Jack Sullivan, CEO of Heritage Wealth Counselors LLC, a Boonton Township, N.J.-based registered investment advisory firm focusing on high-net-worth families, has been investing in hedge funds for clients for seven years. The family office he runs has 40% of its assets in them.

His strategies include distressed debt, debt arbitrage, U.S. long-short equity, futures, event-driven investments, merger arbitrage and mortgage-backed securities. "We like to pick areas that we want to complement our portfolio of investments," he says. Because he was once the victim of a Ponzi scheme, he stresses due diligence and getting to know fund managers. "Having a bad experience preps you," he says.

Manager's Choice
Killion, who founded the Eagle Rock Diversified Fund 11 years ago, makes sure he understands a fund's strategy and how it manages risk before investing in it. He also asks who audits it, how much leverage it has and if he'll have access to its top decision-makers if he has a problem. He's gotten out of some funds. "You have to like, trust and be a real partner with the managers you invest in," he says.

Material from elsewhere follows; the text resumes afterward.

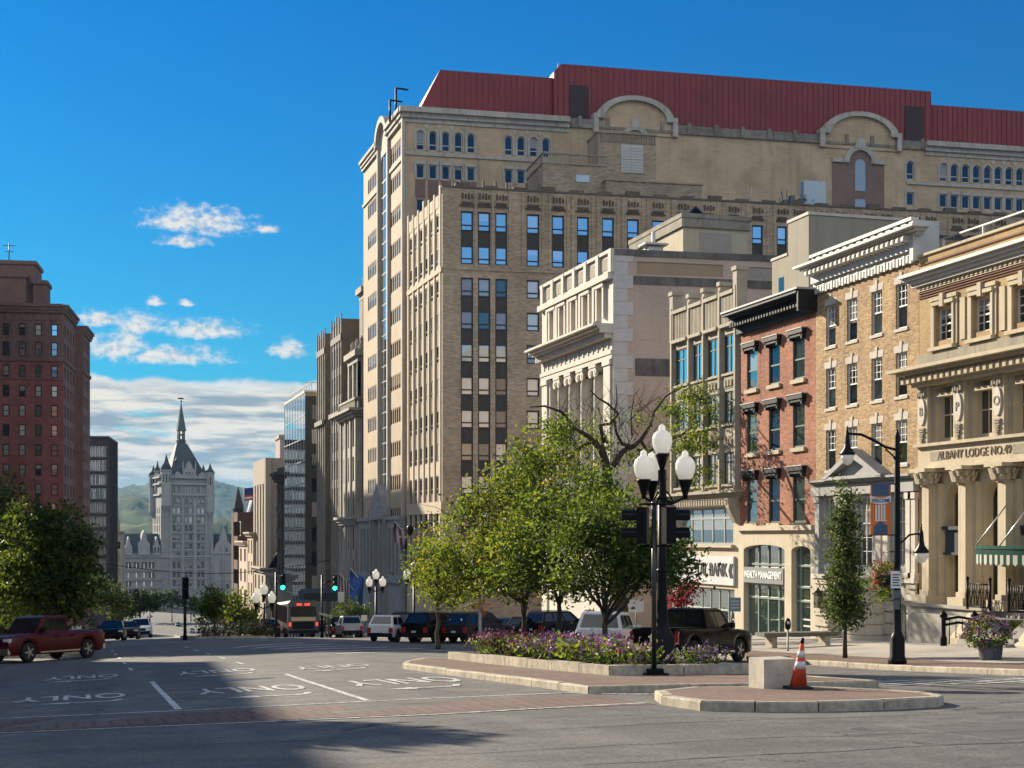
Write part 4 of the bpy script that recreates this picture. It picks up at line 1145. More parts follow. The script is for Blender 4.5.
# ------------------------------------------------------------------ tall buildings
def office_tower():
    """setback office building of mottled grey-brown brick"""
    FR = F(X0, 132.69, -4.1); FS = F(X0, 147.35, -90); WS = 14.66; WF = 62; Z1 = 32.3
    T = thing('office_tower', 'grey brown brick office building with black sash windows, fluted street front and crested parapet', 'building', (X0, 140, -9))
    MB_BR = brick('mottled_brick', (.46, .37, .26), (.29, .23, .16), (.35, .285, .21), .42, .13, .012, .28, streak=.2, big=.3)
    PALE = mat('pale_cast_stone', (.43, .355, .255), .85, .12, 1., .05, streak=.2)
    SPAN = mat('dark_spandrel', (.040, .037, .034), .7, .25, 2)
    rows = [(28.35, 30.17), (25.28, 27.0)] + [(22.28 - 3.05 * k, 24.02 - 3.05 * k) for k in range(10)]
    trip = [(460.8, 473.2), (478.0, 490.4), (495.3, 507.3)]
    sing = [(526.6, 539.4)]
    mid = [(552, 564.2), (577, 589), (602, 614), (627, 639), (652, 664), (677.5, 689.5), (703, 714.5), (728, 739), (752, 763)]
    far = [(777, 787), (793, 803), (820, 831), (836, 848), (865, 875), (881, 891), (909, 919), (925, 935), (952, 962), (967.5, 977), (995, 1004)]
    A = lambda p: (FR.a(p[0]), FR.a(p[1]))
    ops = []
    for k, (z0, z1) in enumerate(rows):
        for p in trip: ops.append(A(p) + (z0, z1))
        for p in sing: ops.append(A(p) + (z0, z1))
        if k < 3:
            for p in mid + far: ops.append(A(p) + (z0, z1))
    holes = []
    for p in trip: holes += [A(p) + (rows[1][0], rows[0][1]), A(p) + (rows[-1][0], rows[2][1])]
    for p in sing: holes += [A(p) + (rows[1][0], rows[0][1])] + [A(p) + r for r in rows[2:]]
    for p in mid + far: holes += [A(p) + (rows[1][0], rows[0][1]), A(p) + rows[2]]
    mb = MB(); FR.wall(mb, 0, WF, -12, Z1, holes, .3)
    mb.quad(FR.P(WF, -12), FR.P(WF, -12, -26), FR.P(WF, Z1, -26), FR.P(WF, Z1))
    mb.quad(FR.P(WF, -12, -26), (X0, 147.35, -12), (X0, 147.35, Z1), FR.P(WF, Z1, -26))
    mb.build('front_wall', MB_BR, T)
    for p in trip:
        a0, a1 = A(p)
        rr = [rows[0], rows[1]], rows[2:]
        for grp in rr:
            each(T, 'spandrel', SPAN, FR, [(a0, a1, hi + .01, lo - .01, -.3, -.17) for (lo, _), (_, hi) in zip(grp, grp[1:])])
    for p in sing + mid + far:
        a0, a1 = A(p); each(T, 'spandrel', SPAN, FR, [(a0, a1, rows[1][1] + .01, rows[0][0] - .01, -.3, -.17)])
    pan = {0: (G_SKY, G_SKY, G_SKY), 1: (G_SKY, G_SKY, G_MIRROR)}
    st = {'b': .13, 'rails': (.3,), 't': .13}
    for k, (z0, z1) in enumerate(rows):
        for p in (trip + sing + (mid + far if k < 3 else [])):
            if k > 9 and p not in trip: continue
            a0, a1 = A(p)
            if k < 2: pm = G_SKY
            else: pm = rnd.choice((G_BLIND, G_BLIND, G_BLIND, G_MIRROR, G_SHADE, G_DARK))
            window(FR, T, a0, z0, a1 - a0, z1 - z0, st, SASH_DARK, pm, .14, limit=70)
    # slim brick ribs, ledge and crested parapet
    rb = MB()
    edges = [475.6, 492.8, 510, 523, 543, 549.6, 568, 573, 593, 598, 618, 623, 643, 648, 668, 673, 693, 698, 718, 724, 743, 748, 768, 774.5, 790, 806, 817, 833.5, 851, 862, 878, 894, 906, 922, 938, 949, 965, 980, 992, 1007]
    for u in edges:
        a = FR.a(u); FR.box(rb, a - .12, a + .12, 25.0, Z1 - .1, -.02, .11)
    for u0, u1 in trip: pass
    FR.box(rb, 0, WF, 24.72, 24.95, -.02, .09)
    FR.box(rb, 0, 1.5, -12, Z1, -.02, .05)
    rb.build('brick_rib', MB_BR, T)
    for i, (u0, u1) in enumerate(trip + sing + mid + far):
        cr = MB(); a0, a1 = A((u0, u1)); c = (a0 + a1) / 2
        FR.box(cr, a0 - .1, a1 + .1, 30.6, 30.75, -.02, .13); FR.box(cr, a0 + .05, a1 - .05, 30.78, 31.05, -.02, .10)
        for q in range(4): FR.box(cr, a0 + .08 + q * .3, a0 + .24 + q * .3, 31.3 + .08 * (q % 2), 31.85 - .1 * (q % 2), -.02, .09)
        cr.build('parapet_ornament', mat('sooty_brick', (.085, .07, .055), .95, .4, 3), T)
    cp = MB()
    FR.box(cp, -.05, WF, Z1 - .02, Z1 + .13, -.5, .1)
    for k in range(22):
        a = 1.2 + k * 2.75; FR.box(cp, a, a + 1.3, Z1 + .13, Z1 + (.32 if k % 3 else .5), -.4, .06)
    for u in (461, 484, 496, 507, 527, 539): a = FR.a(u); FR.box(cp, a - .09, a + .09, Z1 + .1, Z1 + .75, -.2, .0)
    cp.build('coping', mat('dark_coping', (.12, .105, .085), .9, .3, 2), T)
    # fluted street front
    srow = rows
    sc_ = [.85 + 2.27 * k for k in range(6)]
    hs = []
    for c in sc_:
        hs += [(c, c + 1.05, rows[1][0], rows[0][1]), (c, c + 1.05, rows[7][0], rows[2][1]), (c, c + 1.05, rows[11][0] + .6, rows[8][1])]
    mb = MB(); FS.wall(mb, 0, WS, -12, Z1 - .6, hs, .16); mb.build('street_wall', PALE, T)
    p = MB()
    for k in range(7):
        a = sc_[0] - .95 + 2.27 * k; top = Z1 - .2 + (.5 if k in (0, 3, 6) else .1)
        FS.box(p, max(0, a + .18), min(WS, a + .72), -12, top, -.02, .10)
    for k in range(6): FS.box(p, sc_[k] - .1, sc_[k] + 1.15, Z1 - 1.6, Z1 - .45, -.3, .05)
    FS.box(p, 0, WS, 24.5, 24.95, -.02, .14); FS.box(p, 0, WS, 2.2, 3.3, -.02, .12)
    p.build('street_pier', PALE, T)
    each(T, 'street_spandrel', mat('brown_spandrel', (.16, .12, .08), .8, .2, 2), FS, [(c, c + 1.05, hi + .01, lo - .01, -.2, -.07) for c in sc_ for grp in (rows[:2], rows[2:8], rows[8:12]) for (lo, _), (_, hi) in zip(grp, grp[1:])])
    for k, (z0, z1) in enumerate(srow):
        for c in sc_:
            window(FS, T, c, z0, 1.05, z1 - z0, st, SASH_DARK, rnd.choice((G_DARK, G_DARK, G_BLIND, G_BROWN)), .05, limit=92)
    roof(T, FR, 0, WF, Z1 - .6, 15)
    # blocks on the roof
    def block(u0, u1, v_t, d, dep, name, m, z0=Z1 - .8):
        a0, a1 = FR.a(u0, -d), FR.a(u1, -d); zt = FR.z((u0 + u1) / 2, v_t, -d)
        b = MB(); FR.box(b, a0, a1, z0, zt, -d - dep, -d); FR.box(b, a0 - .1, a1 + .1, zt, zt + .15, -d - dep - .1, -d + .1)
        return b.build(name, m, T), a0, a1, zt
    o, a0, a1, zt = block(543, 606, 165, 5.5, 7, 'stair_house', MB_BR)
    r = MB(); n = 26
    for k in range(n): a = a0 + (a1 - a0) * k / (n - 1); FR.box(r, a - .035, a + .035, zt + .15, zt + .95, -5.55, -5.48)
    for k in range(14): dd = -5.5 - 7 * k / 13; FR.box(r, a0 - .04, a0 + .03, zt + .15, zt + .95, dd - .035, dd + .035)
    FR.box(r, a0 - .06, a1, zt + .95, zt + 1.08, -5.6, -5.42); FR.box(r, a0 - .08, a0 + .06, zt + .95, zt + 1.08, -12.5, -5.42)
    r.build('balustrade', LIME_DARK, o)
    w = MB(); aw = FR.a(576, -5.5); FR.box(w, aw, aw + 1.35, FR.z(580, 182, -5.5), FR.z(580, 175, -5.5), -5.5, -5.45); w.build('pane', G_BLIND, o)
    o, a0, a1, zt = block(598, 656, 134, 7.5, 4, 'lift_house', MB_BR)
    w = MB(); b0, b1 = FR.a(621, -7.5), FR.a(643, -7.5); y0, y1 = FR.z(632, 173, -7.5), FR.z(632, 145, -7.5)
    FR.box(w, b0, b1, y0, y1, -7.5, -7.42)
    for q in range(9): FR.box(w, b0 + .1, b1 - .1, y0 + .2 + q * (y1 - y0 - .3) / 9, y0 + .26 + q * (y1 - y0 - .3) / 9, -7.42, -7.39, 1)
    FR.box(w, (b0 + b1) / 2 - .05, (b0 + b1) / 2 + .05, y0, y1, -7.42, -7.36); FR.box(w, b0, b1, (y0 + y1) / 2 - .05, (y0 + y1) / 2 + .05, -7.42, -7.355)
    w.build('louvre', [TRIM_WHITE, mat('louvre_grey', (.34, .35, .35), .5, .05)], o)
    r = MB()
    for k in range(22): a = a0 + .3 + (a1 - a0 - .4) * k / 21; FR.box(r, a - .05, a + .05, zt - .9, zt - .05, -7.5, -7.40)
    FR.box(r, a0, a1, zt - .05, zt + .1, -7.6, -7.35); r.build('corbel_band', LIME_DARK, o)
    block(606, 702, 183, 4.5, 10, 'roof_parapet', MB_BR)
    # rooftop plant
    e = MB(); ax, bx = FR.a(804, -3), FR.a(826, -3); zb, zt = Z1 + .1, FR.z(815, 181, -3)
    FR.box(e, ax, bx, zb, zt, -4.2, -3.0); e.build('plant_screen', mat('pale_blue_metal', (.42, .50, .55), .45, .08, 1), T)
    e = MB()
    for k in range(16):
        a = FR.a(782, -3) + rnd.random() * 2.6; z = Z1 + rnd.random() * 1.2; s = rnd.uniform(.15, .45)
        FR.box(e, a, a + s, z, z + s * 1.3, -4 + rnd.random(), -3 + rnd.random() * .5)
    for k in range(8):
        a = FR.a(782, -3) + rnd.random() * 2.8; e.tube([FR.P(a, Z1, -3.2), FR.P(a + rnd.uniform(-.8, .8), Z1 + rnd.uniform(1, 2.1), -3)], .06, 5)
    for u, h in ((787, 2.2), (802, 3.0)): e.tube([FR.P(FR.a(u, -3), Z1, -3), FR.P(FR.a(u, -3), Z1 + h, -3)], .05, 5)
    e.build('roof_plant', mat('plant_metal', (.10, .13, .15), .5, .3, 2, metal=.4), T)
    e = MB()
    for u, h in ((751, 2.0),): a = FR.a(u, -2); e.tube([FR.P(a, Z1, -2), FR.P(a, Z1 + h, -2)], .05, 5); FR.box(e, a - .1, a + .9, Z1 + .3, Z1 + .5, -2.2, -1.9)
    e.build('roof_pipe', TRIM_WHITE, T)
office_tower()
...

He also wants to see three years' performance before investing in a hedge fund. "Most of the blowups occur in the first three years," says Killion, who formerly was a consultant for Fortune 500 CEOs and has started and headed businesses in various industries.

Eagle Rock's eight holdings include small cap, mid- and large cap, long-short equity, event-driven investments, emerging growth, emerging markets debt, high-yield debt and Western European debt funds. "I go to sleep at night feeling pretty good with eight sets of minds working for us," says Killion.